The Corinthian Contemporary Art Partnership, “CCAP” hosts artist Celia Rabinovitch at its second Art Residency in Ibiza. The residency takes place from March 8th to 24th 2024, and concludes on March 22 with an exhibition of the artist’s paintings and the works of Romanie and Danchú, two Ibizan artists inspired by surrealism.
CELIA RABINOVITCH, PhD, MFA (Canada/USA) is an artist and writer whose luminous paintings evoke the uncanny, giving form to the surreal as a state of mind. Her art explores the dynamic energies of nature, water, and light, through drawing and collage. Influences from imagist poetry, Chinese painting, and surrealism inform her approach. Layering veils of acrylics and oil, her art offers an undefinable sense of recognition that makes the familiar become extraordinary.
Her paintings have been shown in Canada, the USA and Europe, selected for the Florence Biennale (1999) and Terra Infirma, an international exhibition on climate change, Dr. Bernard Heller Museum, New York (2019). Solo exhibitions include The Grotto Cycle, Beck Center Museum, Cleveland; YYZ Artists’ Outlet, Toronto; the University of California at Berkeley Jeanne Brewer Gallery; and Canessa Gallery, San Francisco. Her series, Industrial Romance was exhibited at the University of California-San Francisco, the California Institute for Integral Studies, and Site Gallery, Winnipeg. Awards for her art include the Millay Colony for the Arts, the Canada Council for the Arts, the Manitoba Arts Council and the Department of Foreign Affairs, Canada.
Celia weaves the artist’s experience into history, biography, poetry, and spiritual experience in her articles and in her book, Surrealism and the Sacred: Power, Eros and the Occult in Modern Art (2003), that uncovers the struggle between the secular and the sacred in modern art. Her recent book, Duchamp’s Pipe: A Chess Romance – Marcel Duchamp & George Koltanowski (2020), describes the world of audacious bohemia through the friendship of Dada artist Duchamp and blindfold chess wizard, Koltanowski.
Educated at McGill University (PhD, history of religions) and the University of Wisconsin (MFA, painting), Rabinovitch has taught and directed programs at U.C. Berkeley, University of Colorado, the University of Manitoba, San Francisco Art Institute and Syracuse University.

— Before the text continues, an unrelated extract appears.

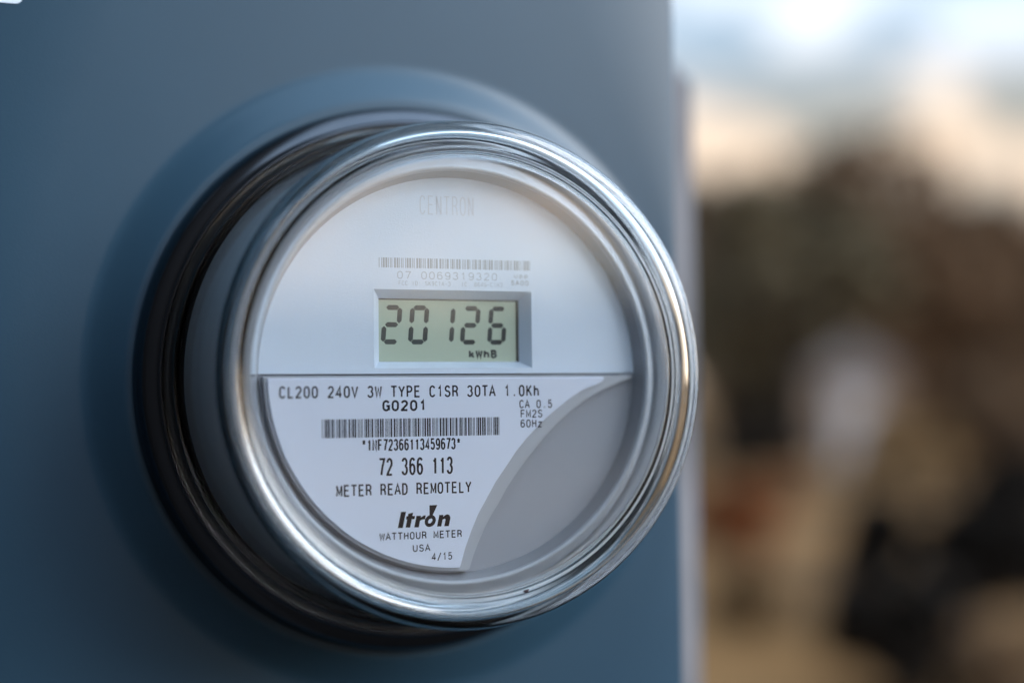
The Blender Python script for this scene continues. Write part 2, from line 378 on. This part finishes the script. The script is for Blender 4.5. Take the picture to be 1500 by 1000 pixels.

DANCHÚ, a surrealist artist born in Ibiza (1986). Having lived in Asturias and Tenerife, she pursued her art studies between Switzerland at the Ecole d’Humanite, at the Cyprus College of Art, and in San Francisco at the Academy of Art University in California. She lives and works in Ibiza, with her art exhibited at Estudio Laterna Art Gallery.
In her art, Danchú weaves intricate tapestries of the mind, blending sacred geometry with her unique surrealist style, imbued with psychedelic echoes. Utilizing charcoal and oil on recycled wood, she crafts ethereal visions suggesting dream images, that transcend the boundaries of the conscious mind. Her inspiration stems from the vertical ascent of mountains, the mysteries of occultism, the myths of ancient
tribes and the contradictions of quantum physics. Renouncing preconceived plans, Danchú surrenders to the flow of creation, allowing the unconscious to guide her hand. With each stroke, she seeks to evoke self-discovery, infinity, unity, and love in her audience fervently believing in humanity ́s journey towards these transcendent ideals.
Art is a way of life for her that translates her subconscious. Through painting, she uncovers magical moments where existential questions are manifest. Her inspiration comes largely in the mountains, where in climbing vertical walls, she finds a connection with nature that fills her with creative energy.
ROMANIE
The paintings of the Ibicencan artist Romanie are a product of the inner work that is developed every time she picks up her brushes. The motifs and repetitive shapes we see are the inheritance of a childhood spent in the countryside in Ibiza in the 1970’s, while the embodied themes in the work arise from a constant spiritual search. For Romanie painting works as a medium rather than an end in itself, she paints out of a spiritual necessity.
The paintings take form while the artist establishes an inner dialogue and relates it to that which her hand paints freely upon the blank surface of the canvas or board. The first strokes are traced by chance, emerging from the subconscious, until the first defined forms appear; at this point a relationship begins between ideas, emotions and inner thoughts, turning into recognizable images as a result of the process.
In her work we find much esoteric symbology; this is a vital part of the art.
The Corinthian Contemporary Art Partnership “CCAP” is an invitation-only partnership to support emerging art talent. Founded by investor Charles Bromley, CCAP is a meeting platform for artists and those wanting to include more art in their daily lives.
The CCAP residency offers artists the opportunity to work in an inspiring and peaceful environment in the middle of the island of Ibiza. In this CCAP residency, the artist will work closely with Ibizan artists, drawing inspiration from this region.